Given Form

If you write even a little, at some point you will have one of those sentences or paragraphs or scenes where you “nail it.” The thing comes out and what you had heard or seen or felt in your imagination is there before you on the page, both exactly what you wanted to share and yet new at the same time. For a brief moment, the satisfaction is so complete, so restful, that you think, “I could die happy,” until you remember that that would mean you wouldn’t be able to do this again. What has just happened? First, something existed within you that was known but which had no form. Even if you had “seen” it, seen the bridge or the face or the six-limbed alien, you had only seen it in that nether region of your imagination. But it was real enough that you knew it, knew it well enough that when you saw it rendered in words on the page you could recognize it. And that moment of recognition—which is what falling in love feels like, what meeting a new friend or a tasting a great food feels like—is an intersection of that which exists within us with that which we have brought to us. It is the recognition that what exists in our imagination, without form, is as real as the sun if enough steady attention is aimed toward it.

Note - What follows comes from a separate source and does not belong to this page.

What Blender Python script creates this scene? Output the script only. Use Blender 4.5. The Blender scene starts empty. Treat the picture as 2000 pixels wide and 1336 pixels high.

That is why deliberate creation is so satisfying and why we keep coming back to the page. Yes, our egos can get hold of these moments and hold them up like trophies, but there is no peace there, because they are not proof of anything, they measure nothing. These moments are instead an affirmation of what it is to be a human being. It is a reminder that we are not here to make money or win races or get elected or even to make babies, we are here to seek the intersection of that which we know but which has no form within us, with that which exists outside and so can be shared with others. The satisfaction of creation is the satisfaction of life. A thing that both puts us at ease and beckons us for more, the meaning always the doing itself.